Fitzroy Square was laid out between 1790 and 1840 as a speculative housing development aimed at aristocratic residents.

It occupied land called Home Field, owned by Charles Fitzroy, who was raised to the peerage as Lord Southampton in 1780. In the early 1790s he commissioned the distinguished architect Robert Adam to provide designs for a handsome new square. When Adam died, in 1794, only the east and south sides had been completed to his grand designs; the other two sides were not finished until the 1830s.

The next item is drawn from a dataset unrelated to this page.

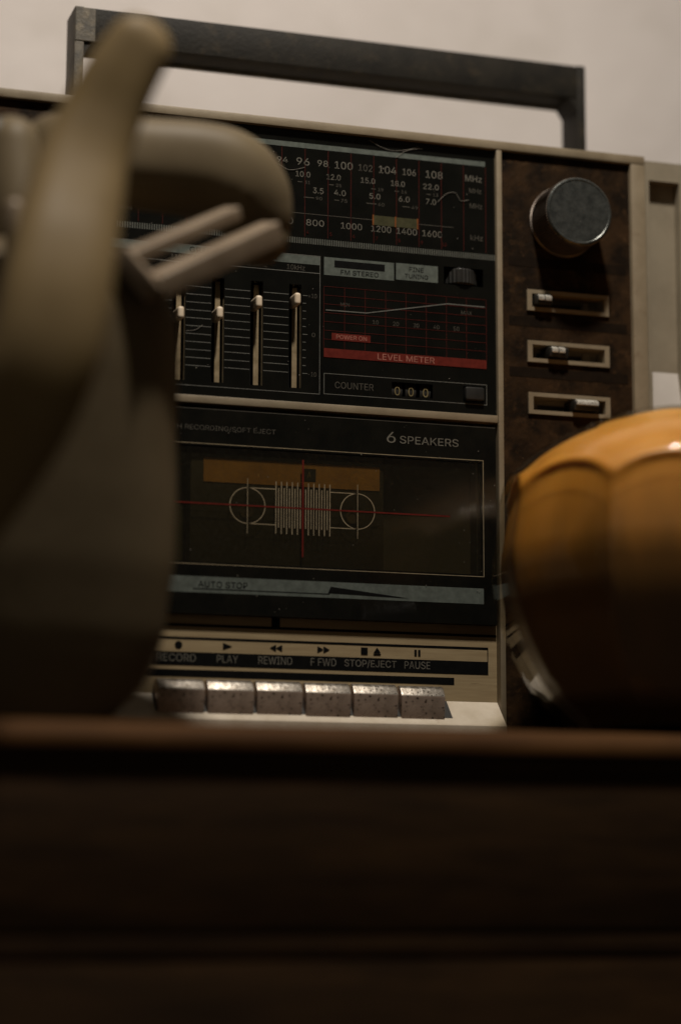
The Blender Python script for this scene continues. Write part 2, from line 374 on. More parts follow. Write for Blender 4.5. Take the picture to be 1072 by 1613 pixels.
# equaliser sliders
for x, z in zip(SX, (99.0, 96.4, 97.9, 105.3, 108.4)):
    MB().rect(x - 3.2, x + 3.2, 62.8, 117, 9.9).build('slider_slot', M_slot, fp)
    MB().box(x - 0.2, x + 2.6, 5.2, 6.4, 63.2, 116.6, bev=0.3).build('slider_rail', M_rail, fp)
    kn = MB().box(x - 1.7, x + 1.7, -5.2, 7.0, z - 3.2, z + 3.2, bev=1.68, seg=5).build('slider_cap', M_cream, fp); auto_smooth(kn, 60)
# thumb wheel, counter wheels, reset button
wh = MB()
n = 72
prof = [(17.0, 124.6), (18.2, 125.4), (18.2, 132.4), (17.0, 133.2)]
rings = [[wh.bm.verts.new((67.5 + (q - (0.5 if i % 2 else 0)) * math.cos(2 * math.pi * i / n) * 0.62, 13.2 + (q - (0.5 if i % 2 else 0)) * math.sin(2 * math.pi * i / n) * 0.84, z)) for i in range(n)] for q, z in prof]
for a, b in zip(rings, rings[1:]):
    for i in range(n): wh.bm.faces.new([a[i], a[(i + 1) % n], b[(i + 1) % n], b[i]])
wh.bm.faces.new(rings[0]); wh.bm.faces.new(rings[-1])
wh.build('tuning_thumbwheel', M_blackplastic, fp)
for x in (31.0, 38.5, 46.5):
    dr = MB()
    pf = [(9 + 7.4 * math.cos(a), 65.6 + 7.4 * math.sin(a)) for a in [2 * math.pi * i / 28 for i in range(28)]]
    dr.prism_x(pf, x - 2.9, x + 2.9)
    dw = dr.build('counter_wheel', M_slot, bx); auto_smooth(dw)
    d = MB().text('0', x - 1.45, x + 1.45, 62.9, 67.5, 1.2); d.rect(x - 1.1, x + 1.1, 69.0, 69.4, 2.9); d.build('counter_digit', I_yellow, dw)
o = MB().box(67.5, 78.1, -2.4, 6, 62.4, 69.5, bev=1.2, seg=3).build('counter_reset_button', M_blackplastic, fp); auto_smooth(o)

# dust fibres caught on the scale window
M_lint = mat('pale lint', (0.24, 0.22, 0.19), rough=0.9)
t = MB(); rl = random.Random(4)
def fibre(pts):
    P = [Vector((x, -0.5, z)) for x, z in pts]; out = []
    for i in range(len(P) - 1):
        p0, p1, p2, p3 = (P[max(0, min(len(P) - 1, i + d))] for d in (-1, 0, 1, 2))
        for k in range(6):
            u_ = k / 6; q_ = 0.5 * ((2 * p1) + (p2 - p0) * u_ + (2 * p0 - 5 * p1 + 4 * p2 - p3) * u_ ** 2 + (3 * p1 - p0 - 3 * p2 + p3) * u_ ** 3)
            out.append((*q_, 0.10))
    t.tube(out, n=5)
fibre([(15, 198), (20, 195.5), (28, 193.6), (38, 195.4), (43, 197.5)]); fibre([(30, 190), (36, 194.5), (46, 196.6)])
fibre([(53, 168), (58, 173), (63, 174), (66, 170), (71, 171)]); fibre([(-82, 88), (-77, 89), (-73, 92)]); fibre([(-34, 180), (-28, 177.5), (-19, 180)])
tag(t.build('dust_fibres', M_lint, fp), kind='stuff')
t = MB()
for k in range(45):
    x, z = rl.uniform(-118, 84), rl.uniform(57, 198); q_ = rl.uniform(0.07, 0.22)
    t.box(x - q_, x + q_ * rl.uniform(0.6, 1.6), -0.45, -0.3, z - q_, z + q_ * rl.uniform(0.5, 1.3))
for k in range(40):
    x, z = rl.uniform(-118, 84), rl.uniform(-54, 48); q_ = rl.uniform(0.07, 0.20)
    t.box(x - q_, x + q_ * rl.uniform(0.6, 1.6), -1.8, -1.6, z - q_, z + q_ * rl.uniform(0.5, 1.3))
tag(t.build('dust_specks', M_lint, fp), kind='stuff')

# ---- cassette door
WX0, WX1, WZ0, WZ1 = -118.0, 77.4, -30.2, 31.0
dr = MB().plate(-125.6, 84.4, -54.8, 49.0, -1.2, 4.0, [(WX0 + 1.2, WX1 - 1.2, WZ0 + 1.2, WZ1 - 1.2)]).build('cassette_door', M_door, bx)
YD, YE = -1.32, -1.44
MB().frame(WX0, WX1, WZ0, WZ1, 0.35, YD).build('window_outline', I_tan, dr)
MB().rect(-118, 77.1, -44.3, -36.2, YD).build('auto_stop_band', I_green, dr)
t = MB().text('AUTO STOP', -74.2, -48.8, -41.5, -38.5, YE); t.rect(-76.8, -6.0, -42.55, -42.2, YE); t.poly([(-6.9, -41.9), (36.3, -42.9), (-5.5, -38.6)], YE)
t.build('auto_stop_lettering', I_black, dr)
t = MB().text('ONE TOUCH RECORDING/SOFT EJECT', -106.0, -34.9, 37.3, 40.2, YD).build('door_lettering', I_dim, dr)
t = Words().text('6', 24.4, 29.2, 37.2, 42.9, YD).text('SPEAKERS', 31.5, 63.6, 37.2, 41.2, YD).build('speaker_count_lettering', I_grey, dr)
MB().rect(-125, 84, 48.3, 48.6, YD).build('door_edge_line', I_dim, dr)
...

During the Victorian and Edwardian periods, Fitzroy Square was at the centre of Bohemian London life: the neighbourhood, known then as now as Fitzrovia, was a favourite area for artists and writers. George Bernard Shaw and Virginia Woolf both lived in Fitzroy Square and Roger Fry’s Omega Workshop, creating avant-garde furniture, was housed at No33. After the First World War many of the buildings were turned over to commercial, office and institutional use and the trend continued after the Second War, when the southern flank was badly damaged in bombing. Adam’s stone façade was later restored and new office accommodation built behind it.

The trend is now firmly in the opposite direction, back towards high-quality residential use. Several houses have become single residences again, writers are moving back in and the garden – owned and maintained, as it has been since the 1820s, by a committee of residents – is an especially attractive green space. With the railings reinstated, the west façade freshly repainted and the square now largely traffic-free, Fitzroy Square is in better shape than at any time since the 19th century.

The Georgian Group has been in the vanguard of this improvement. It moved in to No 6, part of Adam’s grand stone-fronted east side, in the 1990s and has gradually restored the house, reversing interventions made by the bank that had occupied the building for much of the twentieth century. The outside is now marked by two handsome iron lanterns set in the original front railings and a wide front door with an elegant fanlight. The stone paved entrance hall and original stone staircase lead up to the two principal rooms on the first floor. These rooms have handsome plaster cornices and marble fireplaces with polished floor boards. When built, No 6 was described as a First Rate house, in other words a terraced house on a large scale, intended for the top end of the market. Over the last few years it has recovered something of the atmosphere and opulence that its original occupants would have known.